Alumnus Ben Rosenthal '18 Publishes 'S-Bahn 5:32'

By
Nicole Saldarriaga
June 15, 2021

Alumnus Ben Rosenthal '18 recently published his debut collection of short stories, S-Bahn 5:32, through Adelaide Books. 

According to Rosenthal, "S-Bahn 5:32 is a collection of short stories linked not by characters or place but by the theme of transit - both literal and metaphorical. Characters often find themselves on trains, in cars, on buses, moving forward too quickly to sometimes comic, sometimes grotesquely tragic effect. Thus, two art students win a trip to Germany and proceed to wreak decadent havoc on the countryside as a kind of postmodern experiment.

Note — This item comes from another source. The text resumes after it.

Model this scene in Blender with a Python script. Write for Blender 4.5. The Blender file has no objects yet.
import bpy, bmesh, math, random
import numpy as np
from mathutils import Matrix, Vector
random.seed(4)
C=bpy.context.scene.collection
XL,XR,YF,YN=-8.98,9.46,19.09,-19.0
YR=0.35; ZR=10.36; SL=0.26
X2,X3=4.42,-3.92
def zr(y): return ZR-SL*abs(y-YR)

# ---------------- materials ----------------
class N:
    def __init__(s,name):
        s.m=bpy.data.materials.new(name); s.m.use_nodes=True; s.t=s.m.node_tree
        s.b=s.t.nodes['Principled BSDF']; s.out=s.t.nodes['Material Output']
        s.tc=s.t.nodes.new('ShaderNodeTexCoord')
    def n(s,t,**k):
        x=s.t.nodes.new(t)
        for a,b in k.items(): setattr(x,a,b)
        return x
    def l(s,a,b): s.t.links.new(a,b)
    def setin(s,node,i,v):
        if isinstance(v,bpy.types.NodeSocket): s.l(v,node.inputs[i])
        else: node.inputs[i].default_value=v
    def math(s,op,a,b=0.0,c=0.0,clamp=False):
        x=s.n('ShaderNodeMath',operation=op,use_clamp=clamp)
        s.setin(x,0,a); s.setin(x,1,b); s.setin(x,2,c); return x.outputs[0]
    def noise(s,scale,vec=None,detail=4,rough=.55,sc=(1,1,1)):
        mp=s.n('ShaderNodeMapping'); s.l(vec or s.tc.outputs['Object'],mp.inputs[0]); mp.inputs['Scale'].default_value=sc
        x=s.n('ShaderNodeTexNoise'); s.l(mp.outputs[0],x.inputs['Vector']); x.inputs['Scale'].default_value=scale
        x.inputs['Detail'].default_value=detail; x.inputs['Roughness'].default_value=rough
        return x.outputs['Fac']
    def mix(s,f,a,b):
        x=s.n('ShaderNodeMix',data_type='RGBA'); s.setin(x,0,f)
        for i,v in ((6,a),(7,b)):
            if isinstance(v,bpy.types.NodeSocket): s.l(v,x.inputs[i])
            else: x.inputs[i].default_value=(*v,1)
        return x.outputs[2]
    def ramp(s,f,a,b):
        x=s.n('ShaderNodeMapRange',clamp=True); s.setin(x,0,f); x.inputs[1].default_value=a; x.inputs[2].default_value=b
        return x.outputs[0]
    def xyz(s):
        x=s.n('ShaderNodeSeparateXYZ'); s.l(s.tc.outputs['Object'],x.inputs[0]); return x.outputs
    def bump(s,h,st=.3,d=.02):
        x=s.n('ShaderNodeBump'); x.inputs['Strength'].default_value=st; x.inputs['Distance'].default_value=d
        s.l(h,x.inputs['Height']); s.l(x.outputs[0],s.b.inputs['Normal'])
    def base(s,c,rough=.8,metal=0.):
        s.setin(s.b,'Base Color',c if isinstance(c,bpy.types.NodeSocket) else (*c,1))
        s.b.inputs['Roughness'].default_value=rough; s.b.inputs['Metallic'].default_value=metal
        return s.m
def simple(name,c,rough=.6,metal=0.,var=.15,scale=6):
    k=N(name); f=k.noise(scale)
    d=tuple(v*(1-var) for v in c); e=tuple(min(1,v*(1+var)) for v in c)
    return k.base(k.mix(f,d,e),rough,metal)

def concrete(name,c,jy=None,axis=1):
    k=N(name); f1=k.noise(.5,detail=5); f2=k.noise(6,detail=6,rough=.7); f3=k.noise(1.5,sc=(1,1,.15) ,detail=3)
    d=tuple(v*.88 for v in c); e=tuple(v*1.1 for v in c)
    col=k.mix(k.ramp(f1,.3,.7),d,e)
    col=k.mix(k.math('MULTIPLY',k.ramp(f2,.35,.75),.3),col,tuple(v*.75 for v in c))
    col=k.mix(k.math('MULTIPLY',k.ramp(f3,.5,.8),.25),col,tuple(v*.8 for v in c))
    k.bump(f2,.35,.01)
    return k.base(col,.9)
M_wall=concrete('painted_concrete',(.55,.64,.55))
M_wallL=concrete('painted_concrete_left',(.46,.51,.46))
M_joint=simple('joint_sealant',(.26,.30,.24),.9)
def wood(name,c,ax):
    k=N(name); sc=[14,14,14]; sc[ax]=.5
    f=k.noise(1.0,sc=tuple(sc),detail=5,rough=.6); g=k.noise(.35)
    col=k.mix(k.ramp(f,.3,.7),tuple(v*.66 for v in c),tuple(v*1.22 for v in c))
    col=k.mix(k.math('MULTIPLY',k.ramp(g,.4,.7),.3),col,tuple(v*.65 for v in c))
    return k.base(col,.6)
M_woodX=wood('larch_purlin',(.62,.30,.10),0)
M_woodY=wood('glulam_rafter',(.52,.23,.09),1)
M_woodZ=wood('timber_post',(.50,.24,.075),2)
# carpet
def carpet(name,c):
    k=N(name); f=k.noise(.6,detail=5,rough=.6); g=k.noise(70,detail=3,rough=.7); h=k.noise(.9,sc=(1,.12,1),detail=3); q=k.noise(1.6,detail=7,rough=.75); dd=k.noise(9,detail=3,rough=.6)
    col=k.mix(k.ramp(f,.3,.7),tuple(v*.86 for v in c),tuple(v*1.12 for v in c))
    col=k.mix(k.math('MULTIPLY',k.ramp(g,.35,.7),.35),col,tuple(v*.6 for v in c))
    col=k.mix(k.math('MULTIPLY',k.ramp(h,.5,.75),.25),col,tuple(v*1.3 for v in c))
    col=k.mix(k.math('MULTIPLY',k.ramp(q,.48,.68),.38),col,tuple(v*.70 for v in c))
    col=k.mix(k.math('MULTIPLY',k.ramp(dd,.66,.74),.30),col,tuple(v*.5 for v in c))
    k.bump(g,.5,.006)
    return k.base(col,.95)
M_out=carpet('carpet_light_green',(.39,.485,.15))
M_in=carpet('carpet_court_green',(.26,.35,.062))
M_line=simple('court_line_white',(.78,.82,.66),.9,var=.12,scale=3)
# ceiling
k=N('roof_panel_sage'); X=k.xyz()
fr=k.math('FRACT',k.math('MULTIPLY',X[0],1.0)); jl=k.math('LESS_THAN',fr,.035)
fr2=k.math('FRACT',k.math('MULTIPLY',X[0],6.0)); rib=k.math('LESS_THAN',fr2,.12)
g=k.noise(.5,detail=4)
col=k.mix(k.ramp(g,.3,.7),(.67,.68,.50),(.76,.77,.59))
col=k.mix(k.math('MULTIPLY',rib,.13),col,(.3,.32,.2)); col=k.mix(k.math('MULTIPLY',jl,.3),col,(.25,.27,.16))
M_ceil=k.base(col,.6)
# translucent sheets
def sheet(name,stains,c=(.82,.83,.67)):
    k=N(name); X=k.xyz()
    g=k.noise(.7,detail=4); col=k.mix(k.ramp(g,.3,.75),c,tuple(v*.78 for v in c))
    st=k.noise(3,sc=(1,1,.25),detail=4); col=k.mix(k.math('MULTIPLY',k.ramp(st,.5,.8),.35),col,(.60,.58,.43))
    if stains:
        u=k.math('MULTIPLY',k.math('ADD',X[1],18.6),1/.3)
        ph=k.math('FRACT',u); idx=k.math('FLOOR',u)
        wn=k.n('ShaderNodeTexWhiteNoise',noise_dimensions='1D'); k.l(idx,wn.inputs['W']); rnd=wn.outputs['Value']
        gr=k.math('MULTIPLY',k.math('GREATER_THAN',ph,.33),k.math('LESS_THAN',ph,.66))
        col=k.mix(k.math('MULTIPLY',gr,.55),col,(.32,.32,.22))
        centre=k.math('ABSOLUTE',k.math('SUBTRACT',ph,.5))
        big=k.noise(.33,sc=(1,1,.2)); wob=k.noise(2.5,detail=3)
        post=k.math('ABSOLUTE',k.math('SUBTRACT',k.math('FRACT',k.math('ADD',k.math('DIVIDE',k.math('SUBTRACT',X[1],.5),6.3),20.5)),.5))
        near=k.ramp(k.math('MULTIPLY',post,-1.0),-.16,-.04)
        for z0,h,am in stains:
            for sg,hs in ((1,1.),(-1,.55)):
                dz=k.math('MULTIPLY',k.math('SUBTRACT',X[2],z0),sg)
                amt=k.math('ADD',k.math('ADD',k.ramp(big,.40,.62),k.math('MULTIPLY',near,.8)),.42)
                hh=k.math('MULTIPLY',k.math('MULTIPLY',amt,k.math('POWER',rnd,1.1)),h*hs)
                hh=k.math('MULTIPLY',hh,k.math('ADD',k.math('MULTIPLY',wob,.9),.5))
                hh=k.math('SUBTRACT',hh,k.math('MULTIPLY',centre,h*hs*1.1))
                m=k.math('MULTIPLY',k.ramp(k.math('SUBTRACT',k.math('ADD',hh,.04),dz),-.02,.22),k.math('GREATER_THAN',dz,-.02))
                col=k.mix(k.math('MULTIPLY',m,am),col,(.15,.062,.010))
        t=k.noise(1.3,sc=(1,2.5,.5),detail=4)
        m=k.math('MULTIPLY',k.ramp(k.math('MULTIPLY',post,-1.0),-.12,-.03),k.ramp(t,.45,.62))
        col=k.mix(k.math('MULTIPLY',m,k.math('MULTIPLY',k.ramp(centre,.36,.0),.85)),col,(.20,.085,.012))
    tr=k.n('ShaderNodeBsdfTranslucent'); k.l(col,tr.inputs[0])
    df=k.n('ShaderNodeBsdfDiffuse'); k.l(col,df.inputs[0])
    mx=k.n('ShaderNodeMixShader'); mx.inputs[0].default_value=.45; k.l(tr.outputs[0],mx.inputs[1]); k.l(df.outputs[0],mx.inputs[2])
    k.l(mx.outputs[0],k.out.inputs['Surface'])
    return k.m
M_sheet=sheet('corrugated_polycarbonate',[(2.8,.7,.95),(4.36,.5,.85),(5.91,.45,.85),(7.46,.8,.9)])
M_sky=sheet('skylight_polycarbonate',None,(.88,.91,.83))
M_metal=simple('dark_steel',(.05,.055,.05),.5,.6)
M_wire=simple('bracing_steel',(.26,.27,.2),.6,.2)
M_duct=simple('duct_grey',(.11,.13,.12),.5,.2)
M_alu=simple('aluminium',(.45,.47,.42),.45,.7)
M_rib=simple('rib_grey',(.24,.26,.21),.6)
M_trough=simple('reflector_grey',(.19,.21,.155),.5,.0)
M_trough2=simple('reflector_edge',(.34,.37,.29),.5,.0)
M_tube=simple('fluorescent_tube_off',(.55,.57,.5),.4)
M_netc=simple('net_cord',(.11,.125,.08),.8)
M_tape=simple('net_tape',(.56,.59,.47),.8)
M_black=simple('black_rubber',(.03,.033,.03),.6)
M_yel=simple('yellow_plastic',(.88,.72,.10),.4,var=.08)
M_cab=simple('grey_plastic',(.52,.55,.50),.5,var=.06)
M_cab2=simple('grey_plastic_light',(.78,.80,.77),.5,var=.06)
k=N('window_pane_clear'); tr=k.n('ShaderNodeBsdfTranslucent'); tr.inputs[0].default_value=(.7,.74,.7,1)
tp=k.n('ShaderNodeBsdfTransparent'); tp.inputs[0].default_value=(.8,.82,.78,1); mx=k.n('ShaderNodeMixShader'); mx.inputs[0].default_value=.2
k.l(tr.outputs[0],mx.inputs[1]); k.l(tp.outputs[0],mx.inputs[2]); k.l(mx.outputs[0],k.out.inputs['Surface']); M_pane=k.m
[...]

A ’70s punk band crashes an apple orchard in upstate New York. A dying European porn star is chauffeured through the hell of the Vegas Strip. A mother drives her son in circles through the Midwest. A former Soviet wolf-culler returns to the scene of the crime. The language is meant to move at the same clip as the cars and trains, even in the few stories which 'stay at home,' and the momentum creates its own sense of the world as a brutal and seductive fantasia."

The collection has already been met with high praise from several distinguished Columbia professors. Associate Professor Sam Lipsyte said, "With the flick of a sentence Rosenthal can open up worlds of comic—and not so comic—devastation. S-Bahn 5:32 is a shrewd, dark, funny and sometimes heart-shredding collection." 

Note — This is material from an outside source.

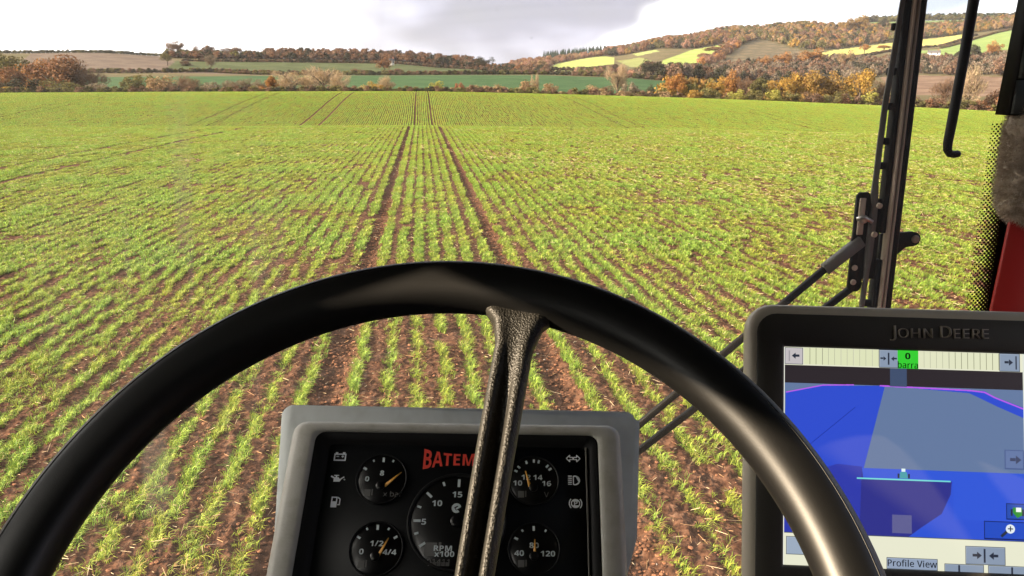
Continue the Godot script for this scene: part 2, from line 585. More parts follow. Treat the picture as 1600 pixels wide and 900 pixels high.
func plant_crop() -> void:
	var leaf := mat("young_leaf", Color.WHITE, .55, 0, .35)
	leaf.vertex_color_use_as_albedo = true
	leaf.backlight_enabled = true
	leaf.backlight = lin(.56, .56, .3)
	var zones := [   # nearest, farthest, length of a piece, plants, blades, height, width of a blade, spread across the row
		[1.4, 12., .4, 30, 11, .092, .0047, .033, "young green corn in drilled rows just ahead of the cab"],
		[11.8, 60., .5, 52, 10, .080, .0074, .034, "young green corn in drilled rows up to the brow"],
		[84., 153., 2.5, 105, 6, .10, .022, .036, "young green corn on the rising far side of the dip"]]
	for zi in 3:
		var zn: Array = zones[zi]
		var places := [[], [], []]
		var tones := [PackedColorArray(), PackedColorArray(), PackedColorArray()]
		var span: float = zn[2]
		var z: float = -zn[0] - span / 2
		while z > -zn[1]:
			var k0 := int(floor((z * .82 - 3.0 - MID) / .25)); var k1 := int(ceil((-z * 1.02 + 3.0 - MID) / .25))
			for kk in range(2 * k0, 2 * k1 + 1):
				var x := MID + kk * .125
				var between := kk % 2 != 0      # plants that came up between the rows
				if between and (zi == 2 or absf(x - MID) < 1.3 or rng.randf() > .42 * clampf((absf(x - MID) - 1.3) / 3.0, .25, 1)): continue
				if furrow(x) < .13: continue
				var zz := z + rng.randf_range(-.5, .5) * span * .3
				var thin := patchy.get_noise_2d(x * 1.3, zz * .8)
				var right := clampf((x - 2.5) / 6.0, 0, 1)
				# the old drill edge on the left is thin
				if absf(x + 11.4) < .14 or absf(x + 13.3) < .14: continue
				if zi < 2 and rng.randf() < .012 + .25 * clampf(-thin - .2, 0, 1) + .04 * right: continue
				var y := land(x, zz)
				var yy := land(x, zz - .5)
				var grow := (1.0 + thin * .45) * rng.randf_range(.8, 1.15) * (1.0 - .12 * right)
				var bz := Vector3(0, (y - yy) / .5, 1).normalized()
				var flip := -1.0 if rng.randf() < .5 else 1.0
				var left := clampf((-x - 1.5) / 6.0, 0, 1)
				var xx := x + rng.randfn(0, .012 + ((.06 * right + .03 * left) if zi < 2 else .012 * right) + (.03 if between else 0.0))
				var b := Basis(Vector3(flip, 0, 0), Vector3(0, grow, 0), bz * flip).rotated(Vector3.UP, rng.randfn(0, .05 + .2 * right) if zi < 2 else 0.0)
				var which := 2 if between else 2 if zi < 2 and rng.randf() < .2 - thin * .9 + .25 * right else rng.randi() % 2
				var gap := furrow(x)
				if gap < .3: xx += clampf(.3 - gap, 0, .04) * signf(MID + BOUT * roundf((x - MID) / BOUT) + signf(x - MID - BOUT * roundf((x - MID) / BOUT)) - x)
				if zi == 0: y = soil(xx, zz) + .004
				places[which].append(Transform3D(b, Vector3(xx, y, zz)))
				var t := clampf(.5 + thin * .9 + rng.randfn(0, .12), 0, 1)
				tones[which].append(Color(1.12, .98, .85).lerp(Color(.86, 1.03, 1.0), t))
			z -= span
		for w in 3:
			scatter("young_corn", zn[8] + [", denser stretches", ", well grown stretches", ", thin stretches"][w], "crop", drill_row(span, int(zn[3] * (.5 if w == 2 else 1.1)), zn[4], zn[5], zn[6], zn[7] * (1.0 if zi != 1 else 1.25), 100 + zi * 10 + w), leaf, places[w], tones[w])

func litter() -> void:
	# bits of old straw
	var sm := mat("straw", Color.WHITE, .7, 0, .3)
	sm.vertex_color_use_as_albedo = true
	var st := start(false)
	tube(st, [Vector3(-.5, 0, 0), Vector3(-.1, .03, .02), Vector3(.5, 0, -.03)], [.5, .55, .4], 5)
	var straw := done(st)
	var at := []; var tones := PackedColorArray()
	var tries := 0
	while at.size() < 30000 and tries < 400000:
		tries += 1
		var z := -1.6 - pow(rng.randf(), 1.6) * 54
		var x := rng.randf_range(z * .7 - 1, -z * .88 + 1)
		var want := .28 + .6 * clampf((x - 1) / 6, 0, 1) + .8 * clampf(patchy.get_noise_2d(x * .5 + 90, z * .5), 0, 1)
		# a band where the straw was left thick
		var band := absf(x - 8.5 + (z + 20) * -.55)
		if z < -9 and z > -34: want += 2.6 * exp(-band * band / 1.2)
		if rng.randf() > want * .45: continue
		var far := clampf(-z / 14, 1.0, 2.2)
		var s := (.02 + .075 * pow(rng.randf(), 2)) * far
		var b := Basis(Vector3.UP, rng.randf() * TAU) * Basis(Vector3.BACK, rng.randfn(.05, .25)) * Basis.from_scale(Vector3(s, .0034 * far, .0034 * far))
		at.append(Transform3D(b, Vector3(x, soil(x, z) + rng.randf_range(.005, .085), z)))
		var t := rng.randf()
		if rng.randf() < .35: tones.append(Color(.40, .23, .11) * rng.randf_range(.5, 1.2))
		else: tones.append(Color(.66, .54, .34).lerp(Color(.24, .15, .08), sqrt(t) if z > -7 else t * t))
	scatter("straw", "pale bits of old straw and stubble lying among the rows", "straw", straw, sm, at, tones)
	# clods and stones
	var cm := mat("clod", Color.WHITE, .95, 0, .2)
	cm.vertex_color_use_as_albedo = true
	for kind in 2:
		var s2 := start(false)
		var g := RandomNumberGenerator.new()
		g.seed = 31 + kind
		var rings := []
		for i in 5:
			var r := PackedVector3Array()
			var t := PI * (i + .02) / 4.08
			for k in 7:
				var p := TAU * k / 7
				r.append(Vector3(cos(p) * sin(t), cos(t) * .7, sin(p) * sin(t)) * g.randf_range(.75, 1.15))
			rings.append(r)
		loft(s2, rings)
		var stone := done(s2)
		at = []; tones = PackedColorArray()
		for i in [30000, 500][kind]:
			var z := -1.6 - pow(rng.randf(), 1.8) * 18
			var x := rng.randf_range(z * .7 - 1, -z * .88 + 1)
			if rng.randf() < .35: x = MID + signf(rng.randf() - .5) + rng.randfn(0, .1)
			var s: float = [rng.randf_range(.005, .017), rng.randf_range(.005, .013)][kind] * (1.0 + .6 * float(rng.randf() < .06))
			at.append(Transform3D(Basis(Vector3.UP, rng.randf() * TAU) * Basis.from_scale(Vector3(s, s * .7, s * rng.randf_range(.7, 1.4))), Vector3(x, soil(x, z) + s * .25, z)))
			tones.append([Color(.14, .066, .036) * rng.randf_range(.5, 1.6), Color(.24, .14, .10).lerp(Color(.36, .31, .26), rng.randf())][kind])
		scatter(["soil_clods", "stones"][kind], ["crumbly red-brown clods lying on the bare soil", "small pinkish and pale stones lying on the soil"][kind], ["soil", "stones"][kind], stone, cm, at, tones)
	# a few pieces that stand out
	var stalk := mat("dry_stalk", lin(.46, .34, .2), .7)
	var lying := [[-1.30, -2.55, .95, .42, .011, "long dry stalk lying left of the wheel rim near the photo's bottom left"], [-.92, -2.75, .3, .16, .008, "short dry stalk standing out of the soil between the wheel rim and the instrument panel"], [.22, -4.9, 2.2, .14, .007, "pale straw lying across a corn row under the wheel rim"], [1.62, -2.75, .2, .16, .007, "pale straw beside the display's left edge at the bottom"]]
	for l in lying:
		var s3 := start()
		var dd := Vector3(cos(l[2]), .06, -sin(l[2])) * float(l[3]) / 2
		tube(s3, [-dd, Vector3(.006, .012, 0), dd], [l[4] * .6, l[4] * .5, l[4] * .3], 6)
		var o := obj("dry_stalk", done(s3), stalk)
		o.position = Vector3(l[0], soil(l[0], l[1]) + .02, l[1])
		tag(o, l[5], "stalk")

# ---------------------------------------------------------------- trees
const TONES := {"russet": [.20, .108, .058], "orange": [.31, .155, .05], "gold": [.33, .21, .05], "ochre": [.26, .165, .05], "brown": [.165, .105, .068], "olive": [.13, .12, .045], "dark": [.05, .05, .03], "lime": [.27, .26, .06], "tan": [.28, .195, .105], "red": [.24, .085, .045], "grey": [.19, .155, .11], "pale": [.36, .28, .18], "pink": [.29, .17, .115], "fir": [.035, .06, .036]}
var models := {}

func leaf_stuff(v: PackedVector3Array, nn: PackedVector3Array, c: PackedColorArray, ix: PackedInt32Array, at: Vector3, n: Vector3, s: float, tone: Color, g: RandomNumberGenerator, thin := 1.0) -> void:
	var a := n.cross(Vector3(g.randfn(), g.randfn(), g.randfn())).normalized()
	var b := -n.cross(a).normalized() * s * thin
	a *= s
	var k := v.size()
	v.append_array(PackedVector3Array([at - a, at - b * .8 + a * .1, at + a, at + b]))
	nn.append_array(PackedVector3Array([n, n, n, n]))
	c.append_array(PackedColorArray([tone, tone, tone, tone]))
	ix.append_array(PackedInt32Array([k, k + 1, k + 2, k, k + 2, k + 3]))

func skin(v: PackedVector3Array, nn: PackedVector3Array, c: PackedColorArray, ix: PackedInt32Array) -> ArrayMesh:
	var arr := []
	arr.resize(Mesh.ARRAY_MAX)
	arr[Mesh.ARRAY_VERTEX] = v; arr[Mesh.ARRAY_NORMAL] = nn; arr[Mesh.ARRAY_COLOR] = c; arr[Mesh.ARRAY_INDEX] = ix
	var m := ArrayMesh.new()
	m.add_surface_from_arrays(Mesh.PRIMITIVE_TRIANGLES, arr)
	return m

# a crown one metre high and one metre across, foot at the origin
func crown(kind: String, seed_: int, leaves: int, size: float) -> ArrayMesh:
	var g := RandomNumberGenerator.new()
	g.seed = seed_
	var v := PackedVector3Array(); var nn := PackedVector3Array(); var c := PackedColorArray(); var ix := PackedInt32Array()
	if kind == "conifer":
		for i in leaves:
			var h := pow(g.randf(), .8)
			var t := g.randf() * TAU
			var r := (1 - h) * .5 * (.55 + .45 * g.randf()) * (1 + .25 * sin(h * 60))
			var n := Vector3(cos(t), .5, sin(t)).normalized()
			leaf_stuff(v, nn, c, ix, Vector3(cos(t) * r, .06 + h * .94, sin(t) * r), (n + Vector3(g.randfn(), g.randfn(), g.randfn()) * .4).normalized(), size, Color.WHITE * g.randf_range(.6, 1.4), g, .5)
		return skin(v, nn, c, ix)
	var lobes := []
	var count: int = {"broad": 22, "bush": 16, "bare": 20}[kind]
	for i in count:
		var d := Vector3(g.randfn(), g.randfn(), g.randfn()).normalized() * pow(g.randf(), .45)
		match kind:
			"broad": lobes.append([Vector3(d.x * .36, .60 + d.y * .27, d.z * .36), g.randf_range(.09, .17), g.randf_range(.7, 1.3)])
			"bush": lobes.append([Vector3(d.x * .37, .42 + d.y * .36, d.z * .37), g.randf_range(.12, .2), g.randf_range(.7, 1.3)])
			"bare": lobes.append([Vector3(d.x * .34, .58 + d.y * .30, d.z * .34), g.randf_range(.1, .17), g.randf_range(.8, 1.2)])
	for i in leaves:
		var l: Array = lobes[g.randi() % count]
		var d := Vector3(g.randfn(), g.randfn(), g.randfn()).normalized()
		var p: Vector3 = l[0] + d * float(l[1]) * pow(g.randf(), .33)
		if p.y < .02: p.y = .02 + g.randf() * .1
		var tone: Color = Color.WHITE * float(l[2]) * g.randf_range(.7, 1.3)
		tone.g *= g.randf_range(.85, 1.1)
		if kind == "bare":
			# fine twigs that spread from the limbs
			var n := (d + Vector3(g.randfn(), g.randfn(), g.randfn()) * .5).normalized()
			var along := (Vector3(p.x, (p.y - .35) * .9, p.z).normalized() + Vector3(g.randfn(), g.randfn() + .5, g.randfn()) * .45).normalized() * size * 2.4
			var side := along.cross(n).normalized() * size * .2
			var k := v.size()
			v.append_array(PackedVector3Array([p - along - side, p - along + side, p + along]))
			var q := -(side * 2).cross(along).normalized()
			nn.append_array(PackedVector3Array([q, q, q]))
			c.append_array(PackedColorArray([tone, tone, tone]))
			ix.append_array(PackedInt32Array([k, k + 1, k + 2]))
		else:
			leaf_stuff(v, nn, c, ix, p, (d + Vector3(g.randfn(), g.randfn(), g.randfn()) * .5).normalized(), size * g.randf_range(.6, 1.3), tone, g, .75)
	# fill the measure: one high, one across
	var top := 0.01; var wide := 0.01
	for q in v:
		top = maxf(top, q.y); wide = maxf(wide, maxf(absf(q.x), absf(q.z)))
	for i in v.size(): v[i] = Vector3(v[i].x / wide * .52, v[i].y / top, v[i].z / wide * .52)
	return skin(v, nn, c, ix)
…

Professor Ben Marcus added, "I won't compare Rosenthal's stories to those of anyone else because I can't. They are cold and hard, deranged with longing, sickly funny, and far too real for comfort. The writing? Pretty much impossibly good: impeccable, fierce, and barreling at you fast. Rosenthal has vision, skill, and control, and this book is full of stories that seem shaped out of something that's always been there. I want more of this mind, this view of our days, packaged in perfectly surgical sentences. S-Bahn 5:32 is freakishly good." 

book cover

According to adjunct professor Elissa Schappell, "There is something powerfully alive and beautiful in these stories, something dirty and true and flat out astonishing. When I wasn't marveling at Rosenthal's blazing intelligence and guffawing at passages of dark unbridled ribald hilarity, I was struck by the moments of true tenderness and genuine feeling, thinking here is a writer who sees how broken we are and celebrates it. I feel so damn lucky." 

Ben Rosenthal’s stories have appeared in Adelaide, Faultline, The Potomac Review, and elsewhere. He is a graduate of Columbia University and The New School for Social Research. His work has received grants from The Alfred P. Sloan Foundation and the National Endowment for the Arts. He lives in New York. This is his first book.